Interestingly, Bios speaks about the urn in terms of bringing a renewed sense of meaning around the rituals of death: “What is clear is that the structure of burial and funerals no longer serve individuals or the environment, and the only way to move forward is through innovation,” its makers explain.

That may be a vaguely worded solution, but it does raise a real question about the place of death in an increasingly secular society. Bios asks “What happens when death goes digital?” but the Incube in many ways reaches back into the distant past, not future. For all its sensors and sci-fi design, this urn is a way to turn the dead into trees – at least in the minds of its buyers. This link between death and trees has been a staple throughout human culture, from Ancient Egyptian to Norse to Shinto mythologies. There’s almost something pagan about the Bios Incube – albeit an aspect dressed in 21st-century trimmings.

bios_incube_sensor

“The Bios Incube has been designed for city dwellers with limited access to natural land, those seeking an alternative to traditional burials, and for people who want to meaningfully connect with their loved ones who have passed away,” its makers add. “The world is running out of burial space, and utilising sustainable design the Bios Incube seeks to address this relevant problem by providing a real-life solution.”
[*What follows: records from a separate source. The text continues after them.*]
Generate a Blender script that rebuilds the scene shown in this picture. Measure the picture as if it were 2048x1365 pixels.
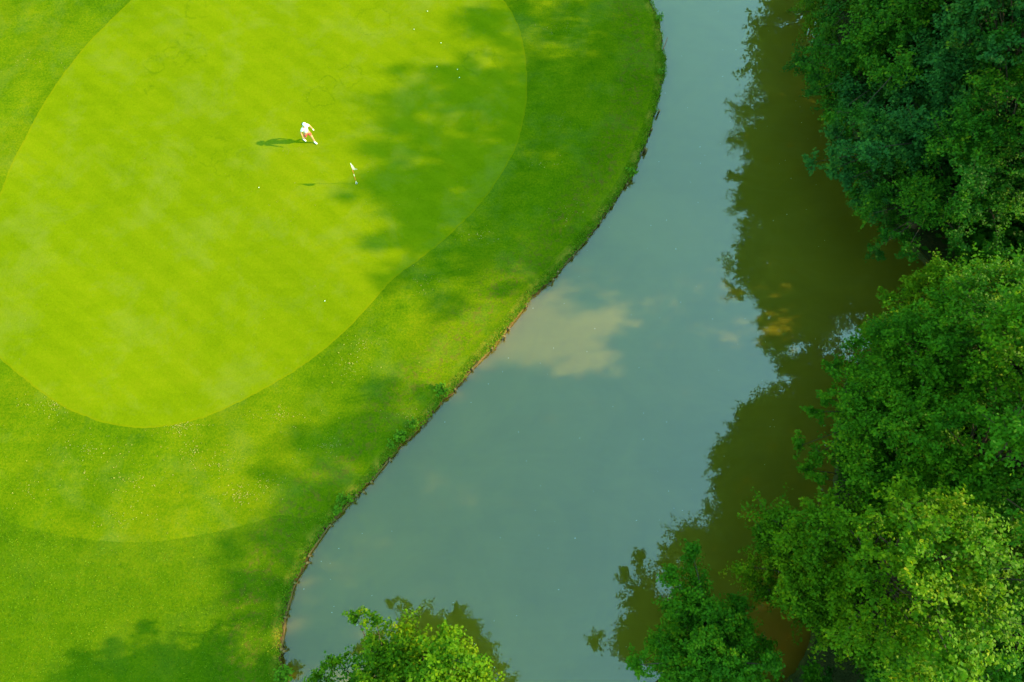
import bpy, bmesh, math, random
import numpy as np
from mathutils import Vector, Matrix
from mathutils.geometry import delaunay_2d_cdt
for o in list(bpy.data.objects): bpy.data.objects.remove(o)
scene = bpy.context.scene
COL = scene.collection
rng = np.random.default_rng(7)
random.seed(7)

# ------------------------------------------------------------------ camera
CAM_H = 35.0
FPX, CX, CY = 1400.0, 1024.0, 682.5
NADIR = (945.0, 1150.0)
_n = np.array([NADIR[0]-CX, CY-NADIR[1], -FPX]); _n /= np.linalg.norm(_n)
_zc = -_n
_xc = np.array([1.0, 0, 0]); _xc -= _zc*_xc.dot(_zc); _xc /= np.linalg.norm(_xc)
_yc = np.cross(_zc, _xc)
CAM_M = np.array([_xc, _yc, _zc])            # camera axes -> world
cam_data = bpy.data.cameras.new('camera')
cam_data.sensor_width = 36.0
cam_data.lens = FPX/2048*36.0
cam_data.clip_end = 3000
cam = bpy.data.objects.new('camera', cam_data); COL.objects.link(cam)
cam.matrix_world = Matrix.Translation((0, 0, CAM_H)) @ Matrix(CAM_M.tolist()).to_4x4()
scene.camera = cam

# ------------------------------------------------------------------ sky, sun, exposure
SUN_EL, SUN_AZ = math.radians(30), math.atan2(0.07, 1.0)     # azimuth from +X
world = bpy.data.worlds.new('World'); scene.world = world; world.use_nodes = True
wn = world.node_tree; wn.nodes.clear()
sky = wn.nodes.new('ShaderNodeTexSky'); sky.sky_type = 'NISHITA'; sky.sun_disc = False
sky.sun_elevation = SUN_EL; sky.sun_rotation = math.pi/2 - SUN_AZ
sky.air_density = 2.0; sky.dust_density = 0.5; sky.ozone_density = 0.0
bg = wn.nodes.new('ShaderNodeBackground'); bg.inputs['Strength'].default_value = 0.15
wo = wn.nodes.new('ShaderNodeOutputWorld')
sky_tint = wn.nodes.new('ShaderNodeMix'); sky_tint.data_type = 'RGBA'; sky_tint.blend_type = 'MULTIPLY'; sky_tint.inputs[0].default_value = 1.0
sky_tint.inputs[7].default_value = (0.74, 1.25, 1.12, 1)                # greenish colour grade multiplied over the whole sky
wn.links.new(sky.outputs[0], sky_tint.inputs[6]); wn.links.new(sky_tint.outputs[2], bg.inputs[0]); wn.links.new(bg.outputs[0], wo.inputs[0])
sun_d = bpy.data.lights.new('sun', 'SUN'); sun_d.energy = 3.7; sun_d.angle = math.radians(0.9)
sun_d.color = (1.0, 0.76, 0.40)
sun = bpy.data.objects.new('sun', sun_d); COL.objects.link(sun)
SUN_DIR = Vector((math.cos(SUN_EL)*math.cos(SUN_AZ), math.cos(SUN_EL)*math.sin(SUN_AZ), math.sin(SUN_EL)))
sun.rotation_euler = SUN_DIR.to_track_quat('Z', 'Y').to_euler()
sun.location = SUN_DIR*80
vs = scene.view_settings
vs.view_transform = 'Standard'; vs.look = 'None'; vs.gamma = 1.0; vs.use_curve_mapping = False
vs.exposure = 2.15

# ------------------------------------------------------------------ helpers
def ray(px):
    return CAM_M @ np.array([px[0]-CX, CY-px[1], -FPX])
def gnd(px, z=0.0):
    r = ray(px); t = (CAM_H-z)/-r[2]
    return np.array([r[0]*t, r[1]*t])
def at(px, z):
    g = gnd(px, z); return np.array([g[0], g[1], z])
def tag(o, label=None, cat=None, group=None, kind=None):
    if label: o['label'] = label
    if cat: o['category'] = cat
    if group: o['group'] = group
    if kind: o['kind'] = kind
    return o
def empty(name, loc):
    o = bpy.data.objects.new(name, None); o.empty_display_size = .3
    o.location = loc; COL.objects.link(o); return o
def mesh_np(name, V, F, mats, attrs=None, smooth=False, midx=None):
    """V (n,3) array, F (m,k) index array of equal-sized faces"""
    V = np.asarray(V, np.float32); F = np.asarray(F, np.int32)
    me = bpy.data.meshes.new(name)
    me.vertices.add(len(V)); me.vertices.foreach_set('co', V.ravel())
    k = F.shape[1]
    me.loops.add(F.size); me.loops.foreach_set('vertex_index', F.ravel())
    me.polygons.add(len(F))
    me.polygons.foreach_set('loop_start', np.arange(0, F.size, k, dtype=np.int32))
    if midx is not None: me.polygons.foreach_set('material_index', np.asarray(midx, np.int32))
    if smooth: me.polygons.foreach_set('use_smooth', np.ones(len(F), bool))
    for nm, arr in (attrs or {}).items():
        a = me.attributes.new(nm, 'FLOAT', 'POINT'); a.data.foreach_set('value', np.asarray(arr, np.float32))
    for m in (mats if isinstance(mats, (list, tuple)) else [mats]): me.materials.append(m)
    me.update(calc_edges=True); me.validate()
    return me
def obj(name, me, parent=None):
    o = bpy.data.objects.new(name, me); COL.objects.link(o)
    if parent is not None: o.parent = parent
    return o
def from_bm(name, bm, mat, parent=None, smooth=False):
    me = bpy.data.meshes.new(name); bm.to_mesh(me); bm.free(); me.materials.append(mat)
    if smooth:
        for p in me.polygons: p.use_smooth = True
    return obj(name, me, parent)
def catmull(P, step):
    P = [np.array(p, float) for p in P]; out = []
    n = len(P)
    for i in range(n-1):
        p0, p1, p2, p3 = P[max(i-1, 0)], P[i], P[i+1], P[min(i+2, n-1)]
        m = max(1, int(np.linalg.norm(p2-p1)/step))
        for j in range(m):
            t = j/m
            out.append(.5*((2*p1)+(-p0+p2)*t+(2*p0-5*p1+4*p2-p3)*t*t+(-p0+3*p1-3*p2+p3)*t**3))
    out.append(P[-1]); return np.array(out)
def inside(P, poly):
    P = np.asarray(P); x, y = P[:, 0], P[:, 1]; r = np.zeros(len(P), bool)
    a = np.asarray(poly); b = np.roll(a, -1, 0)
    for (x0, y0), (x1, y1) in zip(a, b):
        if y0 == y1: continue
        c = ((y0 > y) != (y1 > y)) & (x < (x1-x0)*(y-y0)/(y1-y0)+x0); r ^= c
    return r
def dist_poly(P, L):
    """distance of points to polyline L"""
    P = np.asarray(P, float); d = np.full(len(P), 1e9)
    for a, b in zip(L[:-1], L[1:]):
        ab = b-a; q = ab.dot(ab)
        if q < 1e-12: continue
        t = np.clip(((P-a)@ab)/q, 0, 1)
        d = np.minimum(d, np.hypot(*(P-a-t[:, None]*ab).T))
    return d
class Net:
    """small helper for shader graphs"""
    def __init__(s, name):
        s.m = bpy.data.materials.new(name); s.m.use_nodes = True; s.t = s.m.node_tree; s.t.nodes.clear()
        s.out = s.t.nodes.new('ShaderNodeOutputMaterial')
        s.geo = s.t.nodes.new('ShaderNodeNewGeometry')
    def n(s, typ, **kw):
        x = s.t.nodes.new(typ)
        for k, v in kw.items(): setattr(x, k, v)
        return x
    def l(s, a, b): s.t.links.new(a, b)
    def setin(s, sock, v):
        if hasattr(v, 'is_linked') or isinstance(v, bpy.types.NodeSocket): s.l(v, sock)
        else: sock.default_value = v
    def noise(s, scale, detail=4, rough=.6, vec=None, dist=0.0):
        x = s.n('ShaderNodeTexNoise'); x.inputs['Scale'].default_value = scale
        x.inputs['Detail'].default_value = detail; x.inputs['Roughness'].default_value = rough
        x.inputs['Distortion'].default_value = dist
        s.l(vec if vec is not None else s.geo.outputs['Position'], x.inputs['Vector']); return x.outputs['Fac']
    def ramp(s, fac, stops, interp='LINEAR'):
        x = s.n('ShaderNodeValToRGB'); cr = x.color_ramp; cr.interpolation = interp
        while len(cr.elements) < len(stops): cr.elements.new(.5)
        for e, (p, c) in zip(cr.elements, stops):
            e.position = p; e.color = (c, c, c, 1) if np.isscalar(c) else (*c, 1)
        s.l(fac, x.inputs[0]); return x.outputs[0]
    def mix(s, fac, a, b, mode='MIX'):
        x = s.n('ShaderNodeMix', data_type='RGBA', blend_type=mode)
        s.setin(x.inputs[0], fac)
        for sock, v in ((x.inputs[6], a), (x.inputs[7], b)):
            if isinstance(v, bpy.types.NodeSocket): s.l(v, sock)
            else: sock.default_value = (*v, 1)
        return x.outputs[2]
    def math(s, op, a, b=0.0, c=None, clamp=False):
        x = s.n('ShaderNodeMath', operation=op, use_clamp=clamp)
        for i, v in enumerate((a, b, c)):
            if v is not None: s.setin(x.inputs[i], v)
        return x.outputs[0]
    def attr(s, nm):
        x = s.n('ShaderNodeAttribute', attribute_name=nm); return x.outputs['Fac']
    def bump(s, h, strength, distance):
        x = s.n('ShaderNodeBump'); x.inputs['Strength'].default_value = strength
        x.inputs['Distance'].default_value = distance; s.l(h, x.inputs['Height']); return x.outputs[0]
    def principled(s, col, rough=.8, spec=.3, normal=None, **kw):
        p = s.n('ShaderNodeBsdfPrincipled')
        if isinstance(col, bpy.types.NodeSocket): s.l(col, p.inputs['Base Color'])
        else: p.inputs['Base Color'].default_value = (*col, 1)
        s.setin(p.inputs['Roughness'], rough); p.inputs['Specular IOR Level'].default_value = spec
        if normal is not None: s.l(normal, p.inputs['Normal'])
        for k, v in kw.items(): s.setin(p.inputs[k], v)
        return p.outputs[0]
    def done(s, sh): s.l(sh, s.out.inputs['Surface']); return s.m
    def stretched(s, angle, sx, sy):
        mp = s.n('ShaderNodeMapping'); mp.inputs['Rotation'].default_value = (0, 0, angle)
        mp.inputs['Scale'].default_value = (sx, sy, 1); s.l(s.geo.outputs['Position'], mp.inputs['Vector']); return mp.outputs[0]

# ------------------------------------------------------------------ materials: turf
def turf(name, dark, mid, light, pale, grain=1.0, rings=(), dirt=False, stripes=None, yellow=.25, pale_amt=.28):
    dark, mid, light, pale = (tuple(v*.76 for v in q) for q in (dark, mid, light, pale))
    N = Net(name)
    big = N.noise(.16, 4, .6, dist=.6); med = N.noise(.9, 5, .62); fine = N.noise(9, 4, .7); vfine = N.noise(34, 3, .7)
    streak = N.noise(1.3, 4, .6, vec=N.stretched(math.radians(-38), .35, 1.5))
    v = N.math('MULTIPLY_ADD', big, .55, N.math('MULTIPLY', med, .3))
    v = N.math('MULTIPLY_ADD', streak, .25, v)
    v = N.math('MULTIPLY_ADD', N.math('SUBTRACT', fine, .5), .62*grain, v)
    v = N.math('MULTIPLY_ADD', N.math('SUBTRACT', vfine, .5), .70*grain, v)
    c = N.ramp(v, [(.30, dark), (.52, mid), (.74, light)])
    pl = N.ramp(N.noise(.36, 6, .7, dist=.3), [(.50, 0.0), (.74, 1.0)])
    c = N.mix(N.math('MULTIPLY', pl, pale_amt), c, pale)
    yl = N.ramp(N.noise(2.6, 5, .7), [(.60, 0.0), (.75, 1.0)])
    c = N.mix(N.math('MULTIPLY', yl, yellow), c, (.17, .16, .006))
    if stripes:
        ang, per, amt = stripes
        w = N.n('ShaderNodeTexWave', wave_type='BANDS', bands_direction='X', wave_profile='SIN')
        w.inputs['Scale'].default_value = 1/per*.314; w.inputs['Distortion'].default_value = 1.2
        w.inputs['Detail Scale'].default_value = .3
        N.l(N.stretched(ang, 1, 1), w.inputs['Vector'])
        st = N.ramp(w.outputs['Fac'], [(.35, 0.0), (.65, 1.0)])
        c = N.mix(N.math('MULTIPLY', st, amt), c, N.mix(1.0, c, (.72, .80, .7), 'MULTIPLY'))
    if rings:
        sep = N.n('ShaderNodeSeparateXYZ'); N.l(N.geo.outputs['Position'], sep.inputs[0])
        nx = N.math('MULTIPLY', N.math('SUBTRACT', N.noise(1.1, 4, .65), .5), 2.0)
        brk = N.ramp(N.noise(2.2, 3, .6), [(.40, 0.0), (.54, 1.0)])
        tot = None
        for (x, y, r, wd, a) in rings:
            dx = N.math('SUBTRACT', sep.outputs[0], x); dy = N.math('SUBTRACT', sep.outputs[1], y)
            d = N.math('SQRT', N.math('ADD', N.math('MULTIPLY', dx, dx), N.math('MULTIPLY', dy, dy)))
            e = N.math('ABSOLUTE', N.math('SUBTRACT', N.math('ADD', d, N.math('MULTIPLY', nx, min(1., r*1.1))), r))
            k = N.math('MULTIPLY', N.math('SUBTRACT', 1.0, N.math('DIVIDE', e, wd), clamp=True), a)
            tot = k if tot is None else N.math('MAXIMUM', tot, k)
        c = N.mix(N.math('MULTIPLY', tot, brk), c, (.030, .062, .001))
    if dirt:
        bd = N.attr('bank_dist')
        band = N.ramp(N.math('DIVIDE', bd, 5.0), [(.0, .25), (.10, .15), (.22, .85), (.40, .75), (.62, 0.0)])
        sp = N.ramp(N.noise(3.2, 6, .75, dist=.8), [(.50, 0.0), (.64, 1.0)])
        c = N.mix(N.math('MULTIPLY', N.math('MULTIPLY', band, sp), .8), c, (.080, .050, .010))
        eg = N.ramp(N.math('DIVIDE', bd, 5.0), [(.0, 1.0), (.035, .8), (.10, 0.0)])
        en = N.ramp(N.noise(1.1, 5, .7), [(.45, 0.0), (.62, 1.0)])
        c = N.mix(N.math('MULTIPLY', N.math('MULTIPLY', eg, en), .8), c, (.20, .14, .015))
    nm = N.bump(N.math('ADD', fine, N.math('MULTIPLY', vfine, .6)), .35*grain, .05)
    return N.done(N.principled(c, .9, .0, nm))
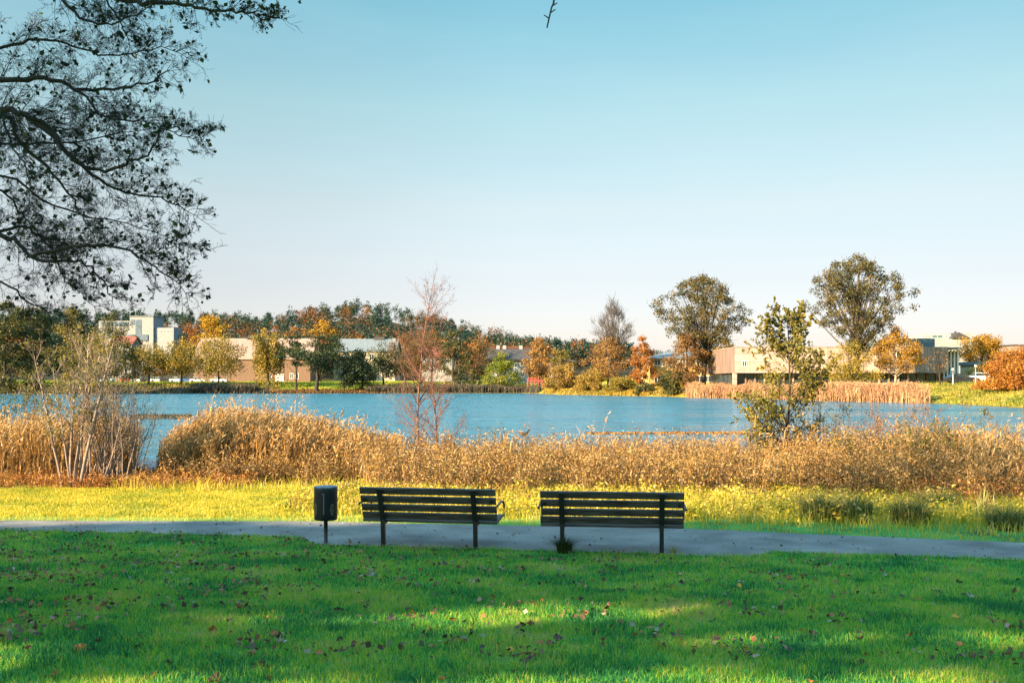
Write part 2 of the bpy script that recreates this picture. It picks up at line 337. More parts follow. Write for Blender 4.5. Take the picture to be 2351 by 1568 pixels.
mxc = n.nodes.new('ShaderNodeMix'); mxc.data_type = 'RGBA'; n.links.new(stepn(sp.outputs['Y'], 300, 340), mxc.inputs['Factor']); n.links.new(mxb.outputs['Result'], mxc.inputs['A']); n.links.new(r4.outputs[0], mxc.inputs['B'])
n.links.new(mxc.outputs['Result'], b.inputs['Base Color']); b.inputs['Roughness'].default_value = .95; b.inputs['Specular IOR Level'].default_value = .1
tag(g.build('ground', m), kind='structure')

# path with the paved bay under the benches
pm = MB(); px = np.concatenate([np.arange(-58, -4, 1.0), np.arange(-4, 4.2, .1), np.arange(4.5, 40, .5)])
edge = .05 * noise2(px, px * 0, .9, 5) + .03 * noise2(px, px * 0, .3, 6)
yn = np.interp(px, *PN) + edge; yf = np.interp(px, *PF) + .04 * noise2(px, px * 0, 1.1, 9)
K = 8; tt = np.linspace(0, 1, K)
PX = np.repeat(px[:, None], K, 1); PY = yn[:, None] * (1 - tt) + yf[:, None] * tt; PZ = H(PX, PY) + .012
a = (np.arange(len(px) - 1)[:, None] * K + np.arange(K - 1)[None]).ravel()
pm.add(np.stack([PX, PY, PZ], -1).reshape(-1, 3), np.stack([a, a + K, a + K + 1, a + 1], -1), smooth=True)
tag(pm.build('path', M['asphalt']), kind='structure')

# lake
m, n, b = new_mat('lake water')
b.inputs['Base Color'].default_value = (.02, .14, .21, 1); b.inputs['Roughness'].default_value = .12; b.inputs['IOR'].default_value = 1.33
t_ = n.nodes.new('ShaderNodeTexCoord')
def wn(sc, st, det=3):
    mp_ = n.nodes.new('ShaderNodeMapping'); mp_.inputs['Scale'].default_value = st; mp_.inputs['Rotation'].default_value = (0, 0, .12)
    z = n.nodes.new('ShaderNodeTexNoise'); z.inputs['Scale'].default_value = sc; z.inputs['Detail'].default_value = det; z.inputs['Roughness'].default_value = .6
    n.links.new(t_.outputs['Object'], mp_.inputs[0]); n.links.new(mp_.outputs[0], z.inputs['Vector']); return z.outputs[0]
def rng2(sock, a, b, c, d):
    q = n.nodes.new('ShaderNodeMapRange'); q.inputs['From Min'].default_value = a; q.inputs['From Max'].default_value = b; q.inputs['To Min'].default_value = c; q.inputs['To Max'].default_value = d
    n.links.new(sock, q.inputs[0]); return q.outputs[0]
wsep = n.nodes.new('ShaderNodeSeparateXYZ'); n.links.new(t_.outputs['Object'], wsep.inputs[0])
breeze = n.nodes.new('ShaderNodeMath'); breeze.operation = 'MULTIPLY'                       # calmer in patches and near the reeds
n.links.new(rng2(wn(.05, (.22, 2.0, 1)), .38, .6, .45, 1.0), breeze.inputs[0]); n.links.new(rng2(wsep.outputs['Y'], 30, 95, .5, 1.0), breeze.inputs[1])
prev = None
for sc, st, dist in ((.22, (.5, 1.8, 1), 2.6), (1.0, (.55, 1.5, 1), 1.0), (3.4, (.6, 1.3, 1), .3)):
    bp = n.nodes.new('ShaderNodeBump'); bp.inputs['Distance'].default_value = dist; n.links.new(breeze.outputs[0], bp.inputs['Strength']); n.links.new(wn(sc, st), bp.inputs['Height'])
    if prev: n.links.new(prev.outputs[0], bp.inputs['Normal'])
    prev = bp
n.links.new(prev.outputs[0], b.inputs['Normal']); n.links.new(rng2(breeze.outputs[0], .15, .9, .05, .24), b.inputs['Roughness'])
lk = MB(); lx = axis([(-420, 420, 20)]); ly = axis([(26, 300, 12)])
LX, LY = np.meshgrid(lx, ly); a = (np.arange(len(ly) - 1)[:, None] * len(lx) + np.arange(len(lx) - 1)[None]).ravel()
lk.add(np.stack([LX, LY, 0 * LX], -1).reshape(-1, 3), np.stack([a, a + 1, a + len(lx) + 1, a + len(lx)], -1))
tag(lk.build('lake_water', m), kind='structure')

# ------------------------------------------------------------------ trees across the lake
PROF = {
    'round': lambda t: np.sqrt(np.clip(1 - (2 * t - 1) ** 2, 0, 1)),
    'ovate': lambda t: np.sin(np.pi * np.clip(t, 0, 1) ** .65) ** .8,
    'obovate': lambda t: np.sin(np.pi * np.clip(t, 0, 1) ** 1.5) ** .75,
    'column': lambda t: np.clip(np.minimum(1, np.minimum(t * 5 + .3, (1 - t) * 3.2)), 0, 1),
    'dome': lambda t: np.sqrt(np.clip(1 - t ** 2.2, 0, 1)),
    'cone': lambda t: np.clip((1 - t) ** .8 * np.minimum(1, t * 6 + .2), 0, 1),
    'flat': lambda t: np.clip(np.minimum(t * 2.5 + .2, 1) * np.sqrt(np.clip(1 - t ** 4, 0, 1)), 0, 1),
}
def crown_points(r, n, prof, zc0, zc1, R, bias=.45, lobes=.28):
    f = PROF[prof]; ph = r.uniform(0, 6.28, 4); out = []
    while len(out) < n:
        t = r.uniform(0, 1); 
        if r.uniform() > f(t) + .06: continue
        a = r.uniform(0, 6.28)
        lob = 1 + lobes * (math.sin(3 * a + ph[0] + 5 * t) * .5 + math.sin(2 * a + ph[1] - 7 * t) * .5) + lobes * .6 * math.sin(11 * t + ph[2])
        q = R * f(t) * min(lob, 1.12) * r.uniform() ** bias
        out.append((q * math.cos(a), q * math.sin(a), zc0 + (zc1 - zc0) * t))
    return np.array(out)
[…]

At $550 (£434) for the full version of the Incube, plus $145 (£115) for the initial urn, Bios’ solution to modern burial isn’t cheap, but given the average funeral runs into the thousands of pounds, not excessively so. Notifications might not be the best thing to hammer people with when they’re grieving, but some people are sure to value the sense of connection offered by updates and growth data – although there’s the question of what will happen to the app if Bios one day closes.

There will be those that argue apps and sensors are misplaced bedfellows for a person’s remains. On the other hand, the connection between death and re-growth has been around as long as life itself, and Bios’ incubator puts this in the foreground, in your living room, beneath the windowsill.